Every week, though, the idea of monetary union built around the German mark or the French franc, with a strong common currency able to compete with the dollar, is more exposed for the pipe dream that it is. In addition to Chirac's woes, Bonn has been wracked by the German regime's scheme to revalue its gold stock to solve its budget deficit problem with a stroke of the pen! In Germany, too, the rulers have been scared off from pushing social cuts by the resistance of the working class and their inability to reimpose capitalist social relations in the eastern part of the country. This makes the entire imperialist edifice more shaky.

Working people should celebrate the weakened position of these imperialist masters. Their disputes over "monetary union" and military alliances are about how to best take on workers at home; drive toward overturning the workers states in Russia, Eastern Europe, and elsewhere; and beat out their capitalist rivals. The toilers have no common interests with "their" bourgeoisie on these questions - in France or anywhere else.

The French vote also showed a growing polarization, with Jean-Marie Le Pen's fascist National Front receiving its largest vote ever. This is not unique to France either. Under the impact of a world economic crisis ultrarightist and reactionary forces get a bigger hearing, including the Reform Party in Canada, Pauline Hanson's One Nation Party in Australia, and Patrick Buchanan in the United States. At the same time, growing numbers of workers and young people turn out to protest when these rightists speak.

The elections in France make clear there's a real desire and resolve among working people to resist the capitalist rulers' austerity drive. This provides more openings for revolutionaries to join small skirmishes and bigger social protest actions, fight shoulder to shoulder with fellow workers for immediate demands, and in the course of these battles explain to others that what workers want - jobs, social equality, an end to racism and sexism - are not possible under the capitalist system.
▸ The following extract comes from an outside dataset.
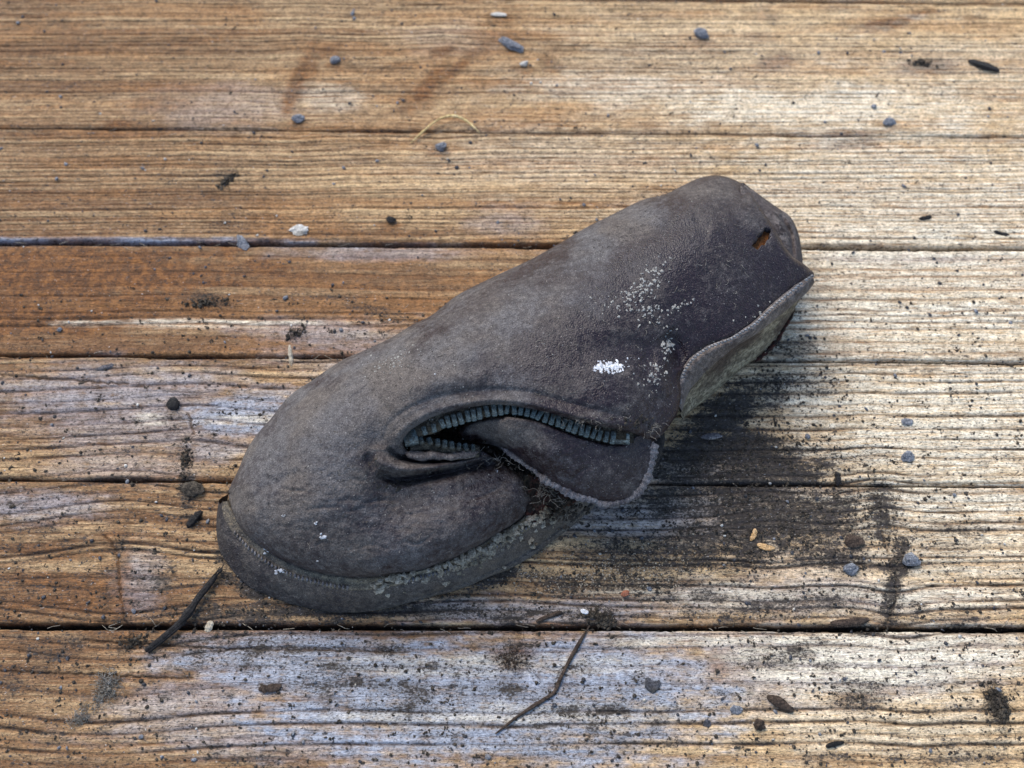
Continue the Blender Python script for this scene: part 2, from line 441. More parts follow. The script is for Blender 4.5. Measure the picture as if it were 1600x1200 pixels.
DIRT_SHADE = [(395, 928, 50, 12, -32, .75), (350, 880, 14, 40, 15, .5), (470, 956, 60, 9, -8, .7), (760, 912, 90, 12, 22, .6), (1140, 640, 80, 40, 38, .95), (1200, 610, 60, 45, 30, .7), (1120, 700, 140, 50, 10, .9), (1190, 730, 130, 60, 0, .85), (1230, 800, 140, 60, 0, .8), (1290, 830, 120, 45, 10, .6), (1080, 740, 110, 45, 0, .7), (1110, 850, 150, 50, 0, .62), (1000, 870, 130, 45, 0, .55), (930, 910, 150, 30, 0, .55),  # leading bands are contact shade painted along the sole edge, the rest soil
        (1380, 800, 36, 60, 14, .6), (1405, 880, 20, 60, -12, .8), (1390, 955, 26, 30, 0, .7), (1300, 870, 90, 18, 0, .6), (1170, 860, 60, 30, 0, .8), (1330, 880, 60, 20, 0, .5), (1350, 985, 60, 14, 0, .6), (1340, 1090, 50, 30, 0, .5), (1555, 1100, 22, 45, 12, .6), (640, 955, 280, 16, 0, .6), (930, 960, 70, 22, 0, .5), (400, 1010, 250, 30, 0, .25), (520, 1060, 120, 40, 0, .3), (640, 1090, 100, 60, 0, .25),
        (292, 760, 14, 60, 0, .6), (270, 660, 25, 30, 30, .35), (350, 275, 20, 20, 30, .4), (330, 470, 40, 12, 0, .55), (600, 490, 120, 14, -15, .5), (360, 345, 50, 20, 0, .35), (1250, 600, 90, 30, 0, .5), (1500, 1180, 100, 20, 0, .35), (1300, 720, 120, 50, 0, .35), (1480, 850, 80, 50, 0, .25),
        (190, 850, 10, 25, -20, .5), (900, 1120, 200, 60, 0, .25), (360, 960, 120, 24, 0, .5), (1150, 300, 60, 20, 0, .1), (1240, 545, 50, 30, 0, .45), (1060, 790, 110, 35, 0, .6), (330, 1000, 60, 12, 0, .3), (1250, 940, 200, 30, 0, .35), (1450, 960, 120, 16, 0, .3), (1200, 1030, 60, 20, 0, .3), (380, 870, 20, 60, 0, .3), (1440, 100, 45, 12, 0, .35)]
KNOTS = [(190, 905, 75, 55, 9.), (310, 705, 45, 30, 4.), (470, 120, 30, 50, 2.), (690, 120, 30, 50, 2.), (1200, 850, 30, 20, 3.), (1390, 870, 25, 50, 4.), (300, 255, 20, 10, 1.), (820, 1030, 30, 20, 2.), (720, 1010, 60, 30, 2.0)]
CRACKS = [[(163, 835), (178, 855), (185, 880), (186, 915), (190, 945), (196, 978)], [(292, 645), (299, 660), (302, 675)], [(1380, 830), (1388, 868), (1400, 905), (1398, 940), (1385, 975)],
          [(1185, 830), (1192, 845), (1188, 860)], [(0, 585), (200, 600)], [(130, 1000), (330, 1012), (640, 1018)], [(420, 790), (470, 797)], [(0, 1048), (300, 1060)]]
# the lone dark line running along the lowest board and others follow the rings themselves

def blob_sum(U, Vv, blobs, edge=0.35, seed=0, iso=False):
    s = np.zeros_like(U)
    wob = (fbm(U / 60, Vv / 14, 60 + seed) - 0.5) * 0.9 + (fbm(U / 14, Vv / 5, 70 + seed) - 0.5) * 0.5
    if iso: wob = (fbm((U * .8 + Vv * .6) / 45, (Vv * .8 - U * .6) / 45, 60 + seed, 4) - 0.5) * 1.3
    for (u, v, a, b_, tl, st) in blobs:
        t = math.radians(tl)
        dx = U - u; dy = Vv - v
        p = (dx * math.cos(t) - dy * math.sin(t)) / a; q = (dx * math.sin(t) + dy * math.cos(t)) / b_
        r = np.sqrt(p * p + q * q) + wob
        s = np.maximum(s, st * (1 - (sstep(0.15, 1.5, r) if iso else sstep(0.35, 1.25, r))))
    return s

def project(P):
    """metres -> photo measure, for laying wear out on the boards' own surface"""
    x, y, z = P[..., 0], P[..., 1] - CY, P[..., 2] - CZ
    cy = y * CT + z * ST; cz = -y * ST + z * CT
    return 800 + FPX * x / -cz, 600 - FPX * cy / -cz

TILE = [0.95, 0.5, 0.55, 1.3, 1.1, 1.15, 1.25, 1.2, 1.0, .8, 1.1, .9]     # mean ring spacing factor per board
PLANK_TONE = [.45, .46, .44, .29, .46, .40, .44, .42, .45, .43, .46, .44]
PLANK_Z = [0, 0, 0.0, 0.3, 0.0, -0.25, 0.1, 0.0, 0.0, .1, 0.0, -.1]
def make_plank(k, ja, jb):
    #                         # upper (far) joint, lower (near) joint
    infr = 1 <= k <= 6
    xs = np.concatenate([np.linspace(-0.75, -0.285, 14)[:-1], np.linspace(-0.285, 0.285, 1080 if infr else 300), np.linspace(0.285, 0.75, 14)[1:]])
    yt = jy(ja, xs) - ja[2] * .001; yb = jy(jb, xs) + jb[2] * .001
    width = float(np.mean(yt - yb))
    m = int(width / (0.00032 if infr else 0.0009))
    s = np.linspace(0, 1, m)
    er = 0.0016
    X = np.repeat(xs[:, None], m, 1)
    # ragged board edges
    rag_t = (fbm(xs * 60, xs * 0 + k, 11) - .5) * .0011 + (fbm(xs * 500, xs * 0 + k, 12) - .5) * .0006
    rag_b = (fbm(xs * 60, xs * 0 + k + 9, 13) - .5) * .0011 + (fbm(xs * 500, xs * 0 + k + 9, 14) - .5) * .0006
    Yt = (yt + np.minimum(rag_t, 0))[:, None]; Yb = (yb + np.maximum(rag_b, 0))[:, None]
    Y = Yb + (Yt - Yb) * s[None]
    U, Vv = project(np.stack([X, Y, X * 0], -1))
    mmx = X * 1000; mmt = (Y - np.mean(yb)) * 1000
    so = 100 * k
    # ring coordinate with gentle waves and knots
    W = mmt + (3.0 if k >= 4 else 1.5) * (fbm(mmx / 130, mmt / 40, so + 1, 2) - .5) * 2 + 0.9 * (fbm(mmx / 28, mmt / 9, so + 2, 2) - .5) + mmx * (0.004 * math.sin(k * 2.3))
    knotm = np.zeros_like(X)
    for (ku, kv, ka, kb, stg) in KNOTS:
        p0 = at(ku, kv, 0)
        dx = (mmx - p0[0] * 1000) / (ka * .42); dy = ((Y - p0[1]) * 1000) / (kb * .30)
        e = np.exp(-dx * dx)
        W = W - stg * e * np.tanh(dy * 1.3) * np.exp(-np.abs(dy) * .35)
        knotm = np.maximum(knotm, np.exp(-(dx * dx * 1.6 + dy * dy) * 1.4))
    rr = np.random.default_rng(40 + k)
    gaps = rr.gamma(6.0, 1 / 6.0, 400) * 3.7 * TILE[k] + 0.35
    edges = np.cumsum(gaps) - 60
    idx = np.clip(np.searchsorted(edges, W.ravel()).reshape(W.shape), 1, len(edges) - 1)
    lo = edges[idx - 1]; hi = edges[idx]
    ph = (W - lo) / (hi - lo)                        # 0..1 across each ring; groove at 0/1
    dmm = np.minimum(W - lo, hi - W)
    depth = rr.random(len(edges)) ** (0.75 if k >= 4 else 1.3)
    pale = rr.random(len(edges))
    near_edge = np.where(ph < .5, idx - 1, idx)
    gd = depth[near_edge] * (0.35 + 0.9 * sstep(.35, .62, fbm(mmx / 35, near_edge * 7.3 + mmt * 0, so + 5, 3)))
    gw = 0.20 + (0.34 if k >= 4 else .5) * gd
    groove = np.exp(-(dmm / gw) ** 2) * np.clip(gd * 1.25, 0, 1)
    groove *= (0.55 + 0.45 * sstep(.3, .6, fbm(mmx / 5, mmt / 1.2, so + 6, 2)))
    ridge = np.sin(np.pi * np.clip(ph, 0, 1)) ** 0.7
    fine = fbm(mmx / 22, mmt / .55, so + 7, 3); fine2 = fbm(mmx / 6, mmt / .9, so + 8, 2); lump = fbm(mmx / 60, mmt / 14, so + 9, 2)
    chip = sstep(.62, .8, fbm(mmx / 16, mmt / .8, so + 15, 4)) * sstep(.45, .6, fbm(mmx / 40, mmt / 16, so + 16, 2))
    crack = np.zeros_like(X)
    for cp in CRACKS:
        cps = smooth(cp, step=6)
        if cps[:, 1].max() < Vv.min() - 5 or cps[:, 1].min() > Vv.max() + 5: continue
        sel = (np.abs(U - cps[:, 0].mean()) < np.ptp(cps[:, 0]) / 2 + 20) & (np.abs(Vv - cps[:, 1].mean()) < np.ptp(cps[:, 1]) / 2 + 20)
        if not sel.any(): continue
        us, vs = U[sel], Vv[sel]
        d, _, _, par = polydist(us + 6 * (vn(us / 6, vs / 6, 91) - .5), vs + 4 * (vn(us / 6, vs / 6, 92) - .5), cps)
        crack[sel] = np.maximum(crack[sel], np.exp(-(d / 2.0) ** 2) * (0.6 + .4 * vn(us / 9, vs / 9, 93)))
    blurk = sstep(0.0, 1.0, 1 - np.exp(-knotm * 2))
    zmm = 0.85 * (lump - .5) + 0.34 * ridge * (0.4 + .6 * depth[near_edge]) - (0.75 if k >= 4 else .5) * groove + 0.22 * (fine - .5) + 0.25 * (fine2 - .5) - 0.30 * chip - 1.1 * crack
    zmm += 0.5 * knotm * (fine2 - .2)
    # rounded, worn arris
    e1 = (Yt - Y) * 1000; e2 = (Y - Yb) * 1000
    e = np.minimum(e1, e2); R = 1.5
    q = np.clip(1 - e / R, 0, 1)
    zmm -= R * (1 - np.sqrt(np.clip(1 - q * q, 0, 1))) * .8
    zmm += PLANK_Z[k] - 0.35
    Z = zmm * .001
    gx = np.clip((U - 200) / 1200, -.1, 1.1)
    toner = PLANK_TONE[k] + 0.42 * (gx - .42) + (0.42 if k >= 4 else .30) * (fine - .5) + 0.25 * (pale[idx] - .5) + 0.25 * (ridge - .6) + .25 * (lump - .5) - .25 * chip
    grey_ = blob_sum(U, Vv, GREY, seed=1) * (.75 + .5 * fine)
    brown = blob_sum(U, Vv, BROWN, seed=2) * (.7 + .6 * fine2) + .5 * crack
    edge_br = np.exp(-(e / 1.6) ** 2) * sstep(.42, .62, fbm(mmx / 25, mmt / 6, so + 21, 2)) * .8
    brown = np.maximum(brown, edge_br)
    bleach = blob_sum(U, Vv, BLEACH, seed=3) * (.30 + 1.2 * ridge)
    dirt_shade = blob_sum(U, Vv, DIRT_SHADE, seed=4) + .16 * sstep(.5, .75, fbm(mmx / 18, mmt / 7, so + 30, 3)) + .25 * groove * sstep(.45, .6, fbm(mmx / 30, mmt / 20, so + 31, 2)) + 0.17 * sstep(450, 900, Vv) + .35 * sstep(.6, .78, fbm(mmx / 9, mmt / 5, so + 35, 3)) * sstep(600, 900, Vv)
    dirt_shade = dirt_shade - .22 * ridge * (dirt_shade > .15)
    orng = .55 * sstep(.45, .7, fbm(mmx / 45, mmt / 5, so + 33, 3)) * (0.35 + .65 * (Vv < 620)) + .5 * np.exp(-((ph - .93) / .1) ** 2) * depth[near_edge] * .8
    gv = np.clip(groove * (.20 + .80 * sstep(480, 800, Vv)) + crack + .55 * chip * (Vv > 550), 0, 1)
    ma = np.stack([np.clip(toner, 0, 1), np.clip(grey_, 0, 1), np.clip(brown, 0, 1), np.clip(bleach, 0, 1)], -1)
    mb = np.stack([np.clip(dirt_shade, 0, 1), gv, np.clip(orng, 0, 1), knotm], -1)
    # top grid plus side walls and underside
    nx = len(xs)
    V3 = np.stack([X, Y, Z], -1)
    rowb = V3[:, :1].copy(); rowt = V3[:, -1:].copy()
    rb1 = rowb.copy(); rb1[..., 2] = -.006; rb2 = rowb.copy(); rb2[..., 2] = -.022
    rt1 = rowt.copy(); rt1[..., 2] = -.006; rt2 = rowt.copy(); rt2[..., 2] = -.022
    V3 = np.concatenate([rb2, rb1, V3, rt1, rt2], 1)
    pad = lambda M_: np.concatenate([M_[:, :1], M_[:, :1], M_, M_[:, -1:], M_[:, -1:]], 1)
    ma, mb = pad(ma), pad(mb)
    mb[:, :2, 0] = .7; mb[:, -2:, 0] = .7
    mm = m + 4
    F = grid_faces(nx, mm)
    i = np.arange(nx - 1)
    under = np.stack([i * mm, i * mm + mm - 1, (i + 1) * mm + mm - 1, (i + 1) * mm], 1)
    F = np.concatenate([F[:, ::-1], under[:, ::-1]])
    o = mesh_obj('plank', V3.reshape(-1, 3), F, M_wood, deck, True, {'mask_a': ma.reshape(-1, 4), 'mask_b': mb.reshape(-1, 4)})
    if infr:
        PL.append((xs, yt, yb, V3[:, 2:-2]))
    return o
PL = []
for k in range(len(J) - 1):
    make_plank(k, J[k], J[k + 1])
FAR = [(-640, -610, .5), (-410, -385, .5), J[0]]
NEAR = [J[-1], (1790, 1788, .7), (2100, 2098, .7)]
make_plank(8, FAR[0], FAR[1]); make_plank(9, FAR[1], FAR[2])
make_plank(10, NEAR[0], NEAR[1]); make_plank(11, NEAR[1], NEAR[2])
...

There's more space today to present and win a hearing for a working-class, a socialist course. There's more space to explain that the labor movement needs a program that advances the unity of workers and their allies, such as working farmers, in order to push back the rulers' offensive and give an effective answer to the ultraright.

This includes fighting for jobs for all - for a shorter workweek with no cut in pay and public works programs to build needed housing and infrastructure and create more jobs. It includes demanding affirmative action and equal rights for all immigrants, an end to the deportations and victimizations supported by all of the capitalist parties. It includes opposition to entry by any country into the European Union, NATO or any other imperialist institution. And it includes international solidarity - demanding all French and other imperialist troops get out of Africa, Albania, and Yugoslavia.

Class-struggle minded workers in every country should recognize and celebrate the greater possibilities to advance such a program today.